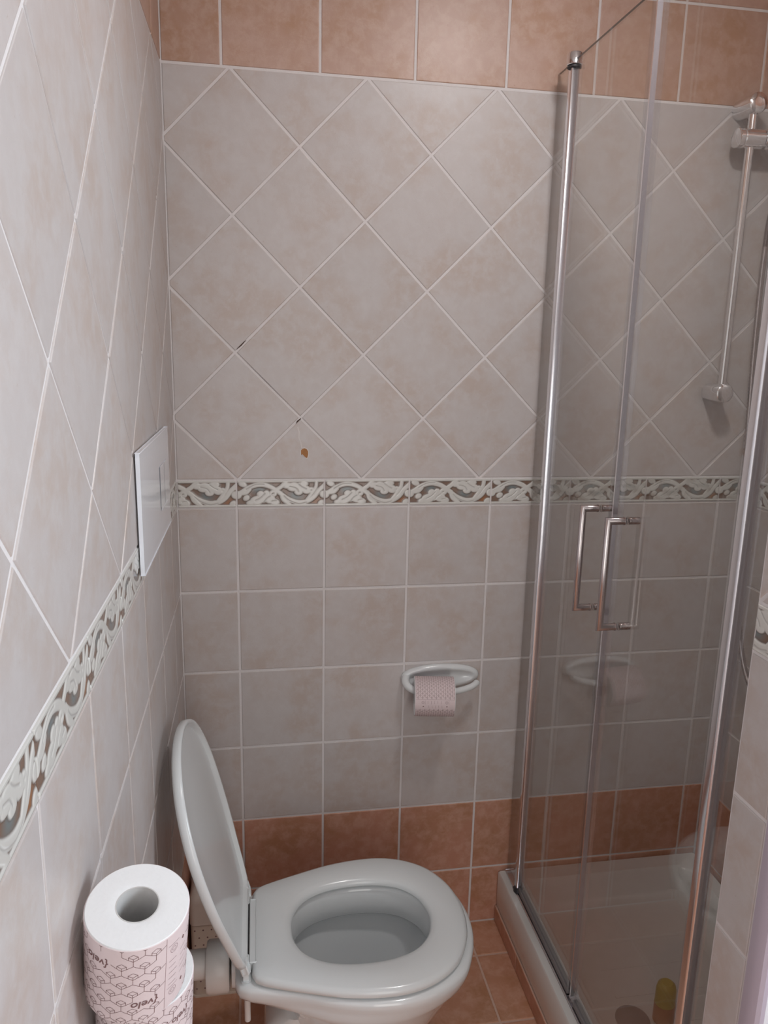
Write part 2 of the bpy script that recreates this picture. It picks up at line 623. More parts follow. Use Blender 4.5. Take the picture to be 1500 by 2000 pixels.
def deco_field():
    u = np.linspace(0, 198.6, NU + 1)
    v = np.linspace(0, 60.4, NV + 1)
    U, V = np.meshgrid(u, v, indexing='ij')
    d = np.full(U.shape, 1e9)

    def add(x):
        nonlocal d
        # soft union
        d = np.minimum(d, x)

    def circ(cx, cy, r, sx=1.0, rot=0):
        c, s_ = math.cos(math.radians(rot)), math.sin(math.radians(rot))
        X = (U - cx) * c + (V - cy) * s_
        Y = -(U - cx) * s_ + (V - cy) * c
        return np.hypot(X / sx, Y) - r
    # long vine
    add(seg_dist(U, V, crom([(-6, 24), (10, 34), (30, 46), (52, 51), (74, 46), (94, 33), (114, 18), (138, 9), (160, 11), (176, 21), (188, 37), (204, 52)])) - 3.6)
    # lower root, joint blobs
    add(circ(0, 27, 7.5))
    add(circ(198, 27, 7.0))
    add(seg_dist(U, V, crom([(158, 12), (170, 28), (180, 44), (182, 60)])) - 2.6)
    add(seg_dist(U, V, crom([(100, 30), (104, 16), (116, 6), (124, -2)])) - 3.0)
    add(seg_dist(U, V, crom([(88, 38), (100, 46), (112, 58)])) - 3.2)
    # leaf under the first arch
    for c in ((44, 14, 9, 1.5, 10), (58, 20, 10, 1.2, 0), (73, 17, 9, 1.3, -15), (52, 29, 5.5, 1.2, 20), (66, 30, 6, 1, 0), (84, 10, 6, 1.6, -10), (30, 9, 4, 1.8, 10)):
        add(circ(*c))
    # leaf over the trough
    for c in ((128, 45, 9, 1.4, 5), (146, 44, 10, 1.2, 0), (158, 38, 8, 1.2, -20), (140, 33, 6, 1.3, 0), (114, 48, 5, 1.6, 10), (152, 52, 5, 1.6, 0)):
        add(circ(*c))
    # curls
    add(seg_dist(U, V, spiral(82, 29, 7.5, 3.0, 200, -90)) - 2.0)
    add(seg_dist(U, V, spiral(169, 38, 6.5, 2.6, 160, 480)) - 1.7)
    add(seg_dist(U, V, crom([(8, 30), (20, 32), (28, 40)])) - 2.4)
    # buds in the corners
    add(circ(192, 7, 4.2, 1.4, 35))
    add(circ(12, 52, 4.5, 1.6, -20))
    add(circ(20, 20, 4.5, 1.3, 30))
    # rails
    add(V - 2.6)
    add(57.6 - V)
    # veins cut into the leaves
    vein = np.full(U.shape, 1e9)
    for pts in ([(40, 14), (52, 20), (62, 30)], [(60, 10), (66, 18), (74, 24)], [(120, 46), (134, 42), (140, 34)], [(140, 52), (148, 45), (158, 40)],
                [(78, 12), (88, 14)], [(106, 24), (118, 13), (140, 5), (158, 8)], [(20, 40), (40, 51), (60, 52)]):
        vein = np.minimum(vein, seg_dist(U, V, crom(pts)) - 0.25)
    d = d - 1.7
    h = 1.0 / (1.0 + np.exp(np.clip(d, -20, 20) * 1.6))
    h = h * (1.0 - 0.45 * np.exp(-np.clip(vein, 0, 9) ** 2 / 0.8))
    white = np.array([0.66, 0.655, 0.625])
    brown = np.array([0.20, 0.125, 0.09])
    rust = np.array([0.30, 0.13, 0.055])
    teal = np.array([0.17, 0.20, 0.205])
    dark = np.array([0.10, 0.075, 0.065])
    t1 = np.clip(1.3 - np.hypot((U - 134) / 1.3, V - 26) / 13, 0, 1)
    t2 = np.clip(1.3 - np.hypot((U - 50) / 1.6, V - 38) / 11, 0, 1)
    t = np.clip(t1 + t2, 0, 1)[..., None]
    r = np.clip(1.4 - np.hypot(U - 184, V - 8) / 12, 0, 1)[..., None]
    bg = brown * (1 - t) + teal * t
    bg = bg * (1 - r) + rust * r
    line = np.exp(-((d - 0.8) / 0.9) ** 2)[..., None] * 0.9
    bg = bg * (1 - line) + dark * line
    k = (1.0 / (1.0 + np.exp(np.clip(d - 0.25, -9, 9) * 3.2)))[..., None]
    col = bg * (1 - k) + white * k
    vl = (np.exp(-np.clip(vein, 0, 9) ** 2 / 0.7) * 0.5)[..., None] * k
    col = col * (1 - vl) + np.array([0.33, 0.32, 0.31]) * vl
    return u / 1000, v / 1000, h * 0.0015, col


DU, DV, DH, DC = deco_field()


def border(name, fn, s0, s1, sx, label):
    """one run of decor tiles between s0 and s1, joints at sx + k*P"""
    verts, cols, faces = [], [], []
    k0 = int(math.floor((s0 - sx) / P))
    k1 = int(math.ceil((s1 - sx) / P))
    for k in range(k0, k1):
        a = sx + k * P + G / 2
        ii = [i for i in range(NU + 1) if s0 + 0.001 <= a + DU[i] <= s1 - 0.001]
        if len(ii) < 3:
            continue
        n_i, n_j = len(ii), NV + 1
        # skirt column on the outline makes each tile stand on the wall
        o = len(verts)
        for q, i in enumerate([ii[0]] + ii + [ii[-1]]):
            for j2, j in enumerate([0] + list(range(NV + 1)) + [NV]):
                edge = q == 0 or q == n_i + 1 or j2 == 0 or j2 == n_j + 1
                hh = 0.0 if edge else 0.0012 + DH[i, j]
                verts.append(fn(a + DU[i], ZB + G / 2 + DV[j], hh))
                cols.append(tuple(DC[i, j]) + (1.0,))
        nj = n_j + 2
        for q in range(n_i + 1):
            for j in range(nj - 1):
                faces.append((o + q * nj + j, o + (q + 1) * nj + j, o + (q + 1) * nj + j + 1, o + q * nj + j + 1))
    me = bpy.data.meshes.new(name)
    me.from_pydata(verts, [], faces)
    me.materials.append(M['deco'])
    at = me.color_attributes.new('deco', 'FLOAT_COLOR', 'POINT')
    at.data.foreach_set('color', np.array(cols, dtype=np.float32).ravel())
    me.polygons.foreach_set('use_smooth', [True] * len(me.polygons))
    me.update()
    o = bpy.data.objects.new(name, me)
    C.objects.link(o)
    tag(o, label, 'border tiles', kind='structure')
    return o


# ------------------------------------------------------------------ the room
XR = 1.41       # right wall of the shower
YF = -2.70      # wall behind the camera
ZC = 2.60
PX, PY0, PY1 = 0.81, -1.02, -0.921     # partition closing the shower niche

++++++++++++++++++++

▶ **Task prompt**:
Skip every picture and return the lines above from the top through the one that contains "d = np.minimum(d, x)".

▶ **Response below**:
Write part 2 of the bpy script that recreates this picture. It picks up at line 623. More parts follow. Use Blender 4.5. Take the picture to be 1500 by 2000 pixels.
def deco_field():
    u = np.linspace(0, 198.6, NU + 1)
    v = np.linspace(0, 60.4, NV + 1)
    U, V = np.meshgrid(u, v, indexing='ij')
    d = np.full(U.shape, 1e9)

    def add(x):
        nonlocal d
        # soft union
        d = np.minimum(d, x)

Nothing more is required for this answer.